YOUR OBJECTIVE - Output the material beneath exactly, leaving nothing out.
** begin **
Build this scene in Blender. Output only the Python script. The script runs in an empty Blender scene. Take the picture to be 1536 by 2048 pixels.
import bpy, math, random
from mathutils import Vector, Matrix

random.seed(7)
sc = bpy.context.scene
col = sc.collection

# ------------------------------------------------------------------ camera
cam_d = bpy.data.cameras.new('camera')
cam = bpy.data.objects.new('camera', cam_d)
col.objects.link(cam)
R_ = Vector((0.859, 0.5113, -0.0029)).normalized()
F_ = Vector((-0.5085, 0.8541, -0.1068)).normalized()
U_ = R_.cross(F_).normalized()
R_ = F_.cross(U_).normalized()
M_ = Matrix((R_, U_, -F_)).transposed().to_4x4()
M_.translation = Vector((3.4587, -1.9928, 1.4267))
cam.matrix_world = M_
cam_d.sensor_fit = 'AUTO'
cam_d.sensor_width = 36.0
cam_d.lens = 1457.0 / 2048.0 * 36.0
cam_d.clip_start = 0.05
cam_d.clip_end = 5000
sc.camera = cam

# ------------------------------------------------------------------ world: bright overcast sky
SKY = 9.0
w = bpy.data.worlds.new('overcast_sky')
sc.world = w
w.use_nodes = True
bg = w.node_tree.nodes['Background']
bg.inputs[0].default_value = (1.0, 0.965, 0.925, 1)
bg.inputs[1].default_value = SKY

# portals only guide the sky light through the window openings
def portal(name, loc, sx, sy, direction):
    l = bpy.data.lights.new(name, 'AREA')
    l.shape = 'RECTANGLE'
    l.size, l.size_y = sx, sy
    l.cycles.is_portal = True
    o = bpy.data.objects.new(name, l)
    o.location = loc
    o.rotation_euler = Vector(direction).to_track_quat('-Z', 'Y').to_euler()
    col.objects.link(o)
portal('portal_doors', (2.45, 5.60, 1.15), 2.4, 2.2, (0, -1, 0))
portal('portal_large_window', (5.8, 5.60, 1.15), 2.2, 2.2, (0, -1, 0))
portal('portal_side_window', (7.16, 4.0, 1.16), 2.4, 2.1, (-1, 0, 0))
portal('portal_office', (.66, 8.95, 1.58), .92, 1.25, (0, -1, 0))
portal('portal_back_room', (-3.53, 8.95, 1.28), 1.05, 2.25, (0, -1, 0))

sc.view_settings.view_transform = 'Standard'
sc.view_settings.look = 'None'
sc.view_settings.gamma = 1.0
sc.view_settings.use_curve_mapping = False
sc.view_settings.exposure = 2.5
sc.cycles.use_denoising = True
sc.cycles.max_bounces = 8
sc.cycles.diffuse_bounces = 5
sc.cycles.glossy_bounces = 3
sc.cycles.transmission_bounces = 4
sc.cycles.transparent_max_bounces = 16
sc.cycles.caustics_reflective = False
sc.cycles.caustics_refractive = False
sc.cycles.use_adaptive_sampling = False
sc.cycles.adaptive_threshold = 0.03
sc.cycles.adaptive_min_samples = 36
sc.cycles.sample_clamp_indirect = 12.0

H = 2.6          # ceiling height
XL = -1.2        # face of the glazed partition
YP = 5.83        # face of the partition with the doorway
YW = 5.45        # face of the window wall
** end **
ANSWER TO THIS EXERCISE -
Build this scene in Blender. Output only the Python script. The script runs in an empty Blender scene. Take the picture to be 1536 by 2048 pixels.
import bpy, math, random
from mathutils import Vector, Matrix

random.seed(7)
sc = bpy.context.scene
col = sc.collection

# ------------------------------------------------------------------ camera
cam_d = bpy.data.cameras.new('camera')
cam = bpy.data.objects.new('camera', cam_d)
col.objects.link(cam)
R_ = Vector((0.859, 0.5113, -0.0029)).normalized()
F_ = Vector((-0.5085, 0.8541, -0.1068)).normalized()
U_ = R_.cross(F_).normalized()
R_ = F_.cross(U_).normalized()
M_ = Matrix((R_, U_, -F_)).transposed().to_4x4()
M_.translation = Vector((3.4587, -1.9928, 1.4267))
cam.matrix_world = M_
cam_d.sensor_fit = 'AUTO'
cam_d.sensor_width = 36.0
cam_d.lens = 1457.0 / 2048.0 * 36.0
cam_d.clip_start = 0.05
cam_d.clip_end = 5000
sc.camera = cam

# ------------------------------------------------------------------ world: bright overcast sky
SKY = 9.0
w = bpy.data.worlds.new('overcast_sky')
sc.world = w
w.use_nodes = True
bg = w.node_tree.nodes['Background']
bg.inputs[0].default_value = (1.0, 0.965, 0.925, 1)
bg.inputs[1].default_value = SKY

# portals only guide the sky light through the window openings
def portal(name, loc, sx, sy, direction):
    l = bpy.data.lights.new(name, 'AREA')
    l.shape = 'RECTANGLE'
    l.size, l.size_y = sx, sy
    l.cycles.is_portal = True
    o = bpy.data.objects.new(name, l)
    o.location = loc
    o.rotation_euler = Vector(direction).to_track_quat('-Z', 'Y').to_euler()
    col.objects.link(o)
portal('portal_doors', (2.45, 5.60, 1.15), 2.4, 2.2, (0, -1, 0))
portal('portal_large_window', (5.8, 5.60, 1.15), 2.2, 2.2, (0, -1, 0))
portal('portal_side_window', (7.16, 4.0, 1.16), 2.4, 2.1, (-1, 0, 0))
portal('portal_office', (.66, 8.95, 1.58), .92, 1.25, (0, -1, 0))
portal('portal_back_room', (-3.53, 8.95, 1.28), 1.05, 2.25, (0, -1, 0))

sc.view_settings.view_transform = 'Standard'
sc.view_settings.look = 'None'
sc.view_settings.gamma = 1.0
sc.view_settings.use_curve_mapping = False
sc.view_settings.exposure = 2.5
sc.cycles.use_denoising = True
sc.cycles.max_bounces = 8
sc.cycles.diffuse_bounces = 5
sc.cycles.glossy_bounces = 3
sc.cycles.transmission_bounces = 4
sc.cycles.transparent_max_bounces = 16
sc.cycles.caustics_reflective = False
sc.cycles.caustics_refractive = False
sc.cycles.use_adaptive_sampling = False
sc.cycles.adaptive_threshold = 0.03
sc.cycles.adaptive_min_samples = 36
sc.cycles.sample_clamp_indirect = 12.0

H = 2.6          # ceiling height
XL = -1.2        # face of the glazed partition
YP = 5.83        # face of the partition with the doorway
YW = 5.45        # face of the window wall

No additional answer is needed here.